Sempre quis participar de Veneza, mas achava impossível, porque sou um cineasta de terror. Só se eu mudasse de gênero.

Além de integrar um dos três festivais mais importantes do mundo, ao lado de Cannes e Berlim, Dennison Ramalho acredita que a estréia internacional pode despertar o interesse de distribuidores estrangeiros para o longa.

Nosso objetivo é conseguir alguém interessado em distribuir o filme lá fora. É importante que o público estrangeiro o assista no cinema e não direto no DVD frisa Ramalho, torcendo para que os espectadores de Veneza gostem tanto do longa quanto no Festival de Paulínia, realizado no início do mês, onde Encarnação abocanhou sete prêmios.

Há anos vou a mostras internacionais de terror e nunca vi uma reação assim.
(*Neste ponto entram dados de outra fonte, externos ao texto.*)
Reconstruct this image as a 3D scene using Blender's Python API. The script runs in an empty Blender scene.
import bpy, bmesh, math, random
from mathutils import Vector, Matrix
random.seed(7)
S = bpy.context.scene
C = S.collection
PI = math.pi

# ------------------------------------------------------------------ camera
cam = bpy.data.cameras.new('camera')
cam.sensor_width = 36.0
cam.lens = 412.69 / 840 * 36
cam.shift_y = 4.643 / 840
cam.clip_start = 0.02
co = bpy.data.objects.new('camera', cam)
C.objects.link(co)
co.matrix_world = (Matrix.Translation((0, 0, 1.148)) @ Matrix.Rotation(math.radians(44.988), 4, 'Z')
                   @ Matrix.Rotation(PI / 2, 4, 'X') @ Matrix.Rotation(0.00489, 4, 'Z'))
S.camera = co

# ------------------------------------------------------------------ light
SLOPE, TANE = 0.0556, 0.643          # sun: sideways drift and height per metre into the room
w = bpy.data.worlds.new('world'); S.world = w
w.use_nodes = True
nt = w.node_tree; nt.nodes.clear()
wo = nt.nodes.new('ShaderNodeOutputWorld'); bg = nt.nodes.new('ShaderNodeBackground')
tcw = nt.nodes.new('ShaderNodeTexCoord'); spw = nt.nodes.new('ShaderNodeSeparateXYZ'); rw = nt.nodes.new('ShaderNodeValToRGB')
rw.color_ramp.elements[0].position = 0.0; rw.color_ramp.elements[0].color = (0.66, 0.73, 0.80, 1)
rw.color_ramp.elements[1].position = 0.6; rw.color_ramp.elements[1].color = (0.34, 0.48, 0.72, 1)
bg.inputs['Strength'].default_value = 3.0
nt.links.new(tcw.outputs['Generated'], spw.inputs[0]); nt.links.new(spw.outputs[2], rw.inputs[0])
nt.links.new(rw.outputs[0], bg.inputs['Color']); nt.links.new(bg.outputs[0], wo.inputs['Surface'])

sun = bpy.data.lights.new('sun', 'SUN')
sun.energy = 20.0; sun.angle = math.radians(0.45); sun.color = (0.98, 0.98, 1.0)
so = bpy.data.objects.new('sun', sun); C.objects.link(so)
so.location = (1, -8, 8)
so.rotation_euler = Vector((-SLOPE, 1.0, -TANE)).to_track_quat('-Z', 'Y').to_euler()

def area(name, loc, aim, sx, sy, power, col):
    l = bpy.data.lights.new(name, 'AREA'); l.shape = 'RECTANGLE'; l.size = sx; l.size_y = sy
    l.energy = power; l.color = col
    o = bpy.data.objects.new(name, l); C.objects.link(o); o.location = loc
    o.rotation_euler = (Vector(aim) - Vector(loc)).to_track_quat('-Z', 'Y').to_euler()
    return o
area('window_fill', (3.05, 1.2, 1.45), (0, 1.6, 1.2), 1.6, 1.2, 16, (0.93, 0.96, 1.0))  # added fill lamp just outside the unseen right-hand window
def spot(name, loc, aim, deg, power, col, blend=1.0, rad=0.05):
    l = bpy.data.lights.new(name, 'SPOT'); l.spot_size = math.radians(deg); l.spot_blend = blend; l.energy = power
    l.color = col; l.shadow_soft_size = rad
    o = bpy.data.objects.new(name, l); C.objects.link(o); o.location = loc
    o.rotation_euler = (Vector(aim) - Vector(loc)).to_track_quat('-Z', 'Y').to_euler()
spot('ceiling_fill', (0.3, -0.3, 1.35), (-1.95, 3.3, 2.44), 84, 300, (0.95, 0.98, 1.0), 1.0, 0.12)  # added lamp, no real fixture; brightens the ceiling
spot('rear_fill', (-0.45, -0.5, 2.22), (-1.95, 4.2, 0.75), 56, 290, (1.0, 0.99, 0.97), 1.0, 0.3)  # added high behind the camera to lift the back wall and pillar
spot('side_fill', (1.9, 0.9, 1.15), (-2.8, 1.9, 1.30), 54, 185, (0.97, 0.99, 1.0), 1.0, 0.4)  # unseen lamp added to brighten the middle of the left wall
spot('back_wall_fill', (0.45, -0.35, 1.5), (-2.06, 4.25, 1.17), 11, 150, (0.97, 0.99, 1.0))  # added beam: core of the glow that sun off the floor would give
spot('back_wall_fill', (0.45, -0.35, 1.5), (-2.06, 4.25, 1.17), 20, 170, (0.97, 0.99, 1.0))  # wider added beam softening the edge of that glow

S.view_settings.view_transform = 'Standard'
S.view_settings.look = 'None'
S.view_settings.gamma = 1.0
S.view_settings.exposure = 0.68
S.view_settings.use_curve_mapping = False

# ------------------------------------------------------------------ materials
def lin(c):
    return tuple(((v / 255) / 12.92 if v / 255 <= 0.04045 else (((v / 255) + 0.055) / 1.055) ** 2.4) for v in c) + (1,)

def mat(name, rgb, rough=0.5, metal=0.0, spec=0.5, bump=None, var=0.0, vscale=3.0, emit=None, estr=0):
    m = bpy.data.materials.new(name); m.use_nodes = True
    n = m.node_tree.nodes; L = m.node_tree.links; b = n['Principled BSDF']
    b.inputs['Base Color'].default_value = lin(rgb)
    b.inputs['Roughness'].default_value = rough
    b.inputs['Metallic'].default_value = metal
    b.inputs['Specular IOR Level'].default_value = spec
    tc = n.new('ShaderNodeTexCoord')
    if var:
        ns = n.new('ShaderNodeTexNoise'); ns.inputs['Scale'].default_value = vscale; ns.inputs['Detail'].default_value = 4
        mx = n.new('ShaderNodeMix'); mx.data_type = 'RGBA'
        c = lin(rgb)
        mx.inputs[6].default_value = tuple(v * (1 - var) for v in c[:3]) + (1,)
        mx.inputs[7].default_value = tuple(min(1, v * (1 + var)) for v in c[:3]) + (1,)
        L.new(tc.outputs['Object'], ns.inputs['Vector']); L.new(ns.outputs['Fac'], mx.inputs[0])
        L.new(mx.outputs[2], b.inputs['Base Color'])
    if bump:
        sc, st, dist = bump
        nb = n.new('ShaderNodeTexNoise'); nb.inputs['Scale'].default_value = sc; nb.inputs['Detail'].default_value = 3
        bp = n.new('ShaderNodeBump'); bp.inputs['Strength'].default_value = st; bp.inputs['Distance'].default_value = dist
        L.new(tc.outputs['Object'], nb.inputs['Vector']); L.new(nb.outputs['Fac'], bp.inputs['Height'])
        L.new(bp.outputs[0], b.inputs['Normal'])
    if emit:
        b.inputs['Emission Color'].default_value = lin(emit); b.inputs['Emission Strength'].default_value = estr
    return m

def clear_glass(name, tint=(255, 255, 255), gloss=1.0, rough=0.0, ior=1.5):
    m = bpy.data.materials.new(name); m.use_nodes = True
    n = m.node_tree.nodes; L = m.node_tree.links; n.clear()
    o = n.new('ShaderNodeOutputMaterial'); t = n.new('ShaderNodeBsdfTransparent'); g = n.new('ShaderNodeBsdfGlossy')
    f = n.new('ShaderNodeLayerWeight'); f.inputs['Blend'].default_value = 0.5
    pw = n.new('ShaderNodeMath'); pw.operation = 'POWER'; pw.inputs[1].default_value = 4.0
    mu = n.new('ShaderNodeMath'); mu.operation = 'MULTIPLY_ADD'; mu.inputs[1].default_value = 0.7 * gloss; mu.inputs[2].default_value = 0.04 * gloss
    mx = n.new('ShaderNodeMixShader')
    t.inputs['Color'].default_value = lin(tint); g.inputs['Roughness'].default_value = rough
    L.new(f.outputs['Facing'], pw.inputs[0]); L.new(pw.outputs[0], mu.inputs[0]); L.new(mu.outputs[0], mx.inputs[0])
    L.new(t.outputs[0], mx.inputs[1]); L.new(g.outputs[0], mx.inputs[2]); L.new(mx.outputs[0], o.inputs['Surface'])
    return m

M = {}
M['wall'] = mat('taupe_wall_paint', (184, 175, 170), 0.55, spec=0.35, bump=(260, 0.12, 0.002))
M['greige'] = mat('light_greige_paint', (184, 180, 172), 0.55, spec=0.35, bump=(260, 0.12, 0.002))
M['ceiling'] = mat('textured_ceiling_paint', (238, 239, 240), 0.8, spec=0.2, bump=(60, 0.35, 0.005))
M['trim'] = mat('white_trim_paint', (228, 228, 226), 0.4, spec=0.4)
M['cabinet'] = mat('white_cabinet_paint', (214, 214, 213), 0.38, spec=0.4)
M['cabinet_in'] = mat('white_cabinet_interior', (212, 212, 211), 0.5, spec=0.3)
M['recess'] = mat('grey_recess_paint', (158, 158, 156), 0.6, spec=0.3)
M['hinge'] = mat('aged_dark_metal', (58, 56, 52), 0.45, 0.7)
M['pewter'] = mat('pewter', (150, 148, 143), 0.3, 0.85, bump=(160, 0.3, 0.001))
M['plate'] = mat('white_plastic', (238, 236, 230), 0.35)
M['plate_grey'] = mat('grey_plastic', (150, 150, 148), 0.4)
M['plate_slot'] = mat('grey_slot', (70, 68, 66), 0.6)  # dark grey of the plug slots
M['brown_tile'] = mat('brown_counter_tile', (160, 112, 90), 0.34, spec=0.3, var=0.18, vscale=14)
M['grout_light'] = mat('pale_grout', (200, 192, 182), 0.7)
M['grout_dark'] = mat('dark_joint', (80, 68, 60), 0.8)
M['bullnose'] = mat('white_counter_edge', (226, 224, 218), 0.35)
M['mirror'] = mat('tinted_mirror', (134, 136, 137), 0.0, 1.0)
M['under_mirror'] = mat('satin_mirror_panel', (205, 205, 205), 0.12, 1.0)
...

Tanto pela parte da platéia que se sentiu ultrajada pelas imagens quanto pelas que ficaram até o final, delirando com o que viam.

O ultraje ao qual se refere o assistente de direção, um dos responsáveis por atualizar o terror de Mojica, não é figura de linguagem. "Encarnação do demônio" é um compêndio de diferentes fases do gênero, desde o gore dos anos 70 ao torture porn contemporâneo estilo caracterizado por cenas de sadismo explícito, celebrizado na série "Jogos mortais" e mais recentemente no filme "O Albergue".

Para dar mais realismo às cenas, a produção contou com adeptos do body modification, que aparecem pendurados pela pele por ganchos e com a boca costurada, além de várias espécies repugnantes de animais (inclusive centenas de baratas).

Meus filmes sempre tiveram aranhas e serpentes, mas uma vez Glauber me disse: Baratas você nunca usou recorda o cineasta, que garante não ter assistido a filmes de terror com o qual seu longa dialoga.

Não vi "Jogos Mortais" ainda, mas quero ver logo porque muita gente me disse que "Encarnação" põe essa série no chinelo.

Mesmo sabendo que a maior parte do público poderia esperar algo mais palatável, diretor e assistente decidiram apostar no que Ramalho classifica como exploitation na cara dura :

Nós nos apropriamos de todas as influências possíveis, além de valorizar a mística do Zé do Caixão. Pegamos nossas referências de terror e tentamos fazer pior. Atacamos em várias frentes, dosando violência extrema com humor.

Sem medo que a brutalidade de Encarnação do demônio afaste o público, José Mojica Marins aposta nos fãs para encher os cinemas.

O roteiro vai agradar até a quem não curte terror arrisca o diretor.

Pode ser até que aconteçam casos como os de Paulínia, onde algumas pessoas passaram mal. Mas, pelas sessões que acompanhei até agora, a maioria entende o filme, rindo, aplaudindo e fazendo silêncio nos momentos certos.